BEGIN Stored records
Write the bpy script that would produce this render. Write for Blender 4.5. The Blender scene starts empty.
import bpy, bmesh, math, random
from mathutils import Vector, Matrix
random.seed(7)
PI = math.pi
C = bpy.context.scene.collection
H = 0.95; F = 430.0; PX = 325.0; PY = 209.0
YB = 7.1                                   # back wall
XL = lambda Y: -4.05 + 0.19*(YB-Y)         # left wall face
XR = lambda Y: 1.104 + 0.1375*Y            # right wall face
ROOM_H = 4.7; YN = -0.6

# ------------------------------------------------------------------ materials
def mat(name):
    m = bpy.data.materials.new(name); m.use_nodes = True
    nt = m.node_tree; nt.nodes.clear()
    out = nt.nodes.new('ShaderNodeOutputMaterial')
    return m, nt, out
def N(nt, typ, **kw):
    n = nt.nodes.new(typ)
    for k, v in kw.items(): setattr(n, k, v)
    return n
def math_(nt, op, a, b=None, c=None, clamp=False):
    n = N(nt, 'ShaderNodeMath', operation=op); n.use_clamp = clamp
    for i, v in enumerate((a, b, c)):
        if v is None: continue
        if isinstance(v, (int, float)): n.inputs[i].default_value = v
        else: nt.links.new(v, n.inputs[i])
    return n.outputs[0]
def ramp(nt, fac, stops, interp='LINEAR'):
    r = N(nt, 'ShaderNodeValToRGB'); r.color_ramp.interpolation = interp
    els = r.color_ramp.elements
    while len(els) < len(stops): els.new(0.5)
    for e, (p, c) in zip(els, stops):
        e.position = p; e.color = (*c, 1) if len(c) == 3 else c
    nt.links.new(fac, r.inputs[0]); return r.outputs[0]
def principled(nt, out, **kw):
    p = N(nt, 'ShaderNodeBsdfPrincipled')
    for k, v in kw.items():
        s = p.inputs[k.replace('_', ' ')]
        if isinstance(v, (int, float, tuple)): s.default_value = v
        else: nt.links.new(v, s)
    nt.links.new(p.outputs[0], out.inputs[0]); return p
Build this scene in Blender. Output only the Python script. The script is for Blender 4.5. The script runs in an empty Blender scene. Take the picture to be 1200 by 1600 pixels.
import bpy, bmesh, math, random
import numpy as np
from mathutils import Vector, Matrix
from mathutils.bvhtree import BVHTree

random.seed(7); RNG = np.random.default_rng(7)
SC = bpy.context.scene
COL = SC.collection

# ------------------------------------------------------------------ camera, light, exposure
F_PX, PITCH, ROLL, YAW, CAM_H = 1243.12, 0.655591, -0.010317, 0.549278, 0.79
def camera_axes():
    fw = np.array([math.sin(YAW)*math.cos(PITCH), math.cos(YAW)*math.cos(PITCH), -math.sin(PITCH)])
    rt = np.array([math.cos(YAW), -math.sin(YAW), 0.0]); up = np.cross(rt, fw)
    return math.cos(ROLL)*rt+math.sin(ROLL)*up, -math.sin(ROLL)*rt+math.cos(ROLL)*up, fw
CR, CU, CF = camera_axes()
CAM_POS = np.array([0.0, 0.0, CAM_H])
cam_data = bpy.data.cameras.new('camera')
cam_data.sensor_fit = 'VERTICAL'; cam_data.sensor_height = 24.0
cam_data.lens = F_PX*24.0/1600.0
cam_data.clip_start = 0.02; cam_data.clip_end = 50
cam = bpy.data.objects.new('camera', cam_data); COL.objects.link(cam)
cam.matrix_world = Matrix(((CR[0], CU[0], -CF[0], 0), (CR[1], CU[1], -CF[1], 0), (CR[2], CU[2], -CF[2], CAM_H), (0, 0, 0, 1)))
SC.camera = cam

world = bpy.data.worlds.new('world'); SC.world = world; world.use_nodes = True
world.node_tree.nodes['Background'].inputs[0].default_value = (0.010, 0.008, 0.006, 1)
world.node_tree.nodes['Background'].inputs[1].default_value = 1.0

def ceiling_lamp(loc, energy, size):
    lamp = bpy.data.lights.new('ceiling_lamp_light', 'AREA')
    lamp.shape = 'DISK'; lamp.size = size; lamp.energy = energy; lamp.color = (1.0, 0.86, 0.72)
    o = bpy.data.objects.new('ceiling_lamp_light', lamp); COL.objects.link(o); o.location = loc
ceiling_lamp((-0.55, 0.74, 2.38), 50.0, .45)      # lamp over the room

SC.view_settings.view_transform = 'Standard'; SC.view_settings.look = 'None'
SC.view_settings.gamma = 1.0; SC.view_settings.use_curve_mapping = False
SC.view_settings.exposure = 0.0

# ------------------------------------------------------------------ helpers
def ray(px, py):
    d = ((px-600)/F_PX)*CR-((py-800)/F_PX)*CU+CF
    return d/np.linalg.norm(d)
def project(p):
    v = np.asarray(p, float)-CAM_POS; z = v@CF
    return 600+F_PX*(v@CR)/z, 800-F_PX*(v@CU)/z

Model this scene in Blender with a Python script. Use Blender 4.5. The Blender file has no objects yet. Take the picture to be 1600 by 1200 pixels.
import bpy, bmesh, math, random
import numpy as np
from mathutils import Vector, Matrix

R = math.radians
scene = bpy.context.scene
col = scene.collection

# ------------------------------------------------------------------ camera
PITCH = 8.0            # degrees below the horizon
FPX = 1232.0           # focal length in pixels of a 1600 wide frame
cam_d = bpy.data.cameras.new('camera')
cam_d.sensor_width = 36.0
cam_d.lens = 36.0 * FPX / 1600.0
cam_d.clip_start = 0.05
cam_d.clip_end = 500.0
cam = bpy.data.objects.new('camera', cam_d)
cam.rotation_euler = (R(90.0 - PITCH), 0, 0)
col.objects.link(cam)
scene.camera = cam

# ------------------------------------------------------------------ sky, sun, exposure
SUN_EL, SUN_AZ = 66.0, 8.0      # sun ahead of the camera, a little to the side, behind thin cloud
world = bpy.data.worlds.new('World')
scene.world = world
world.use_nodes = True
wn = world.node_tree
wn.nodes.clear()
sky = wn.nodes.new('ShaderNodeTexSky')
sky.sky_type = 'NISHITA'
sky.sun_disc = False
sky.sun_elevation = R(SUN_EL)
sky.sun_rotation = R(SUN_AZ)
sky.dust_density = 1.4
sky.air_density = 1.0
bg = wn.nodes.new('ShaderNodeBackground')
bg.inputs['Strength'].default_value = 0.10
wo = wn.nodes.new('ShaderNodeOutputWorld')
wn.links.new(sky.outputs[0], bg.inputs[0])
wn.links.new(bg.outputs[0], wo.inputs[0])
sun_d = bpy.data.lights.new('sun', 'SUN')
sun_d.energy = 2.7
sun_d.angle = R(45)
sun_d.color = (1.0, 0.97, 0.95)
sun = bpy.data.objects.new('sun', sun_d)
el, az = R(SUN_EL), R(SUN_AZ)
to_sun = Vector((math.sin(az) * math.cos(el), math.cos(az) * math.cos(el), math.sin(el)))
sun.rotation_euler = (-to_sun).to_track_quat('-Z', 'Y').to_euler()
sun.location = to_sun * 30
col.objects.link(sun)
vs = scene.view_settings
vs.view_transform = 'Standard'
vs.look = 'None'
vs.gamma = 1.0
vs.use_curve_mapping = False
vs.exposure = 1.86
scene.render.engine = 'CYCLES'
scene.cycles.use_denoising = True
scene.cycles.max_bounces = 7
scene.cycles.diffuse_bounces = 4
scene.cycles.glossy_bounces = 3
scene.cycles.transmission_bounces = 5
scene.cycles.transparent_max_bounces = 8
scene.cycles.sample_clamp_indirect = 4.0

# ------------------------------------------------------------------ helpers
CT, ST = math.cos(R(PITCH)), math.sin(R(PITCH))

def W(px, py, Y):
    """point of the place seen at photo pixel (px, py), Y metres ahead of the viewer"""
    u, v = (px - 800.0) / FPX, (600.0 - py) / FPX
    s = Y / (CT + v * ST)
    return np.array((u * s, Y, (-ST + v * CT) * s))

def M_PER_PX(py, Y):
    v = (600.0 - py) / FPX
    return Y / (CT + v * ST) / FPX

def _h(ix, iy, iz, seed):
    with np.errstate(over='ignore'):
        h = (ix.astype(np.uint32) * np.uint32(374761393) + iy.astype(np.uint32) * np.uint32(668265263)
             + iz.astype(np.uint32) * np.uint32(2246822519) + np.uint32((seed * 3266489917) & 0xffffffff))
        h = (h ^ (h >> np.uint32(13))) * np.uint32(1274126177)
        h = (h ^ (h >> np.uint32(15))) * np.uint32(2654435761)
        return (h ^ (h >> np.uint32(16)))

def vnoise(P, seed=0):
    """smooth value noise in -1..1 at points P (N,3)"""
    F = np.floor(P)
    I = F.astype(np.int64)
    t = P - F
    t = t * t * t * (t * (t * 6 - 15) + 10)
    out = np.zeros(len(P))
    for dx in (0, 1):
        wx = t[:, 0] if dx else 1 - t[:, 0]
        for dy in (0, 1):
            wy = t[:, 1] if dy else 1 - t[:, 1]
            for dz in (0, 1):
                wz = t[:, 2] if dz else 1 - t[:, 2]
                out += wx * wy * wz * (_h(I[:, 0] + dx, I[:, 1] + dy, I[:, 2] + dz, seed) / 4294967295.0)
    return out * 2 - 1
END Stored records
Aim
Word for word, please print every line from the beginning of the records to the line bearing "ROOM_H = 4.7; YN = -0.6", counting both ends and stopping there.

Task answer
Write the bpy script that would produce this render. Write for Blender 4.5. The Blender scene starts empty.
import bpy, bmesh, math, random
from mathutils import Vector, Matrix
random.seed(7)
PI = math.pi
C = bpy.context.scene.collection
H = 0.95; F = 430.0; PX = 325.0; PY = 209.0
YB = 7.1                                   # back wall
XL = lambda Y: -4.05 + 0.19*(YB-Y)         # left wall face
XR = lambda Y: 1.104 + 0.1375*Y            # right wall face
ROOM_H = 4.7; YN = -0.6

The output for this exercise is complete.